All you need to do is prepare some icebreakers to get the conversation flowing. Once the ice is broken, things get a lot easier. Some things you can say are, “Hi my name is ______, what brings you to the event?” or “what speakers have you enjoyed/which organizations have you been impressed by?” If you start with these statements, and you’ve done your research on the organizations and industries, you should have no problem making conversation. And remember, practice makes perfect. It’s possible you may have a few awkward interactions at first, but you’ll get better if you can just brush it off and stay focused.

Dressing the part is crucial, too. You don’t want to show up to a networking event looking like a scruffy college student. It’s best to present yourself as somebody a recruiter is going to want to hire. This means wearing a suit and tie. If you don’t have one, there are many online retailers that will tailor suits to your exact specifications without ever having to step foot in a store. I’ve noticed that these online suits have a modern, trim look, as opposed to the baggy tux that you wore for your senior prom. Getting a great looking suit can be a huge confidence booster, and you’ll want to be looking your best as you are presenting yourself professionally to potential employers.
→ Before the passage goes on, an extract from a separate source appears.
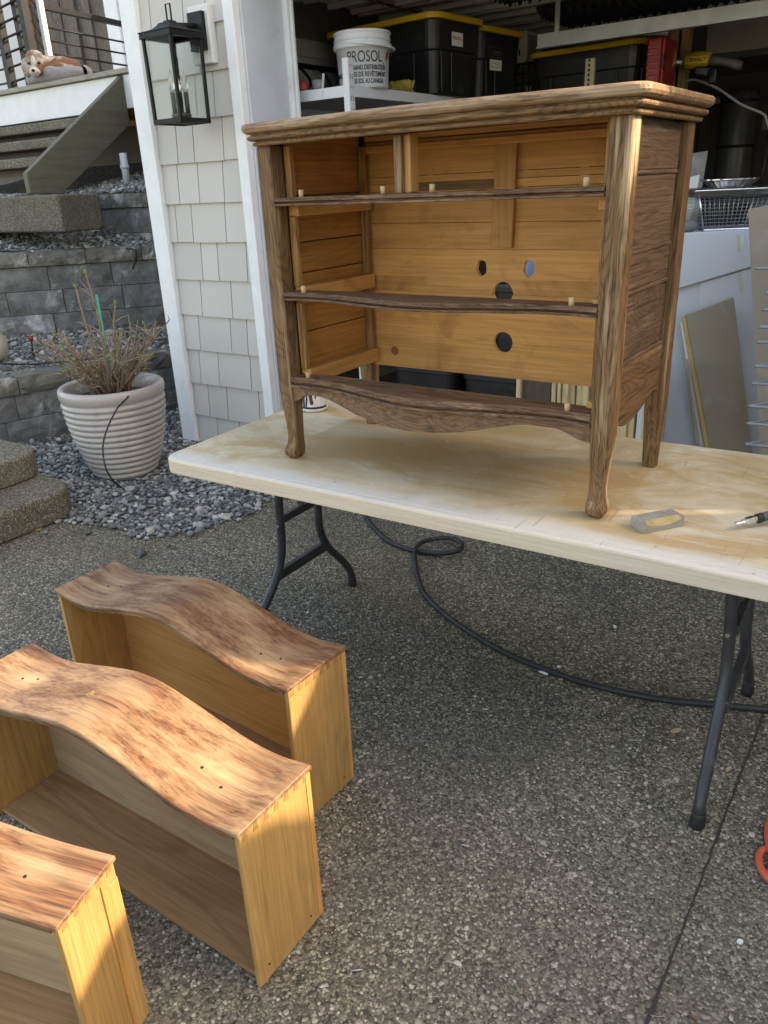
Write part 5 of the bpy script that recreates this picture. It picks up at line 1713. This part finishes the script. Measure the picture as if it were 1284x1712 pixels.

If you’ve got yourself a nice suit, done your research, and prepared icebreakers but are still struggling at networking events, then I’d recommend studying others. There’s no better way to learn than to study how the best do it, and then practicing repeatedly. Even if you don’t think you’re doing very well at events, showing up and doing your best is still very much worth it. What you may lack in social skills or networking savvy can be mitigated by your enthusiasm and a willingness to learn. If you stumble over your words, don’t sweat it. Employers can spot passion and enthusiasm from a mile away, and it’s that young, energetic, risk-taking spirit that organizations look for in potential candidates.

Do your homework, and then go give it a shot. You won’t regret trying.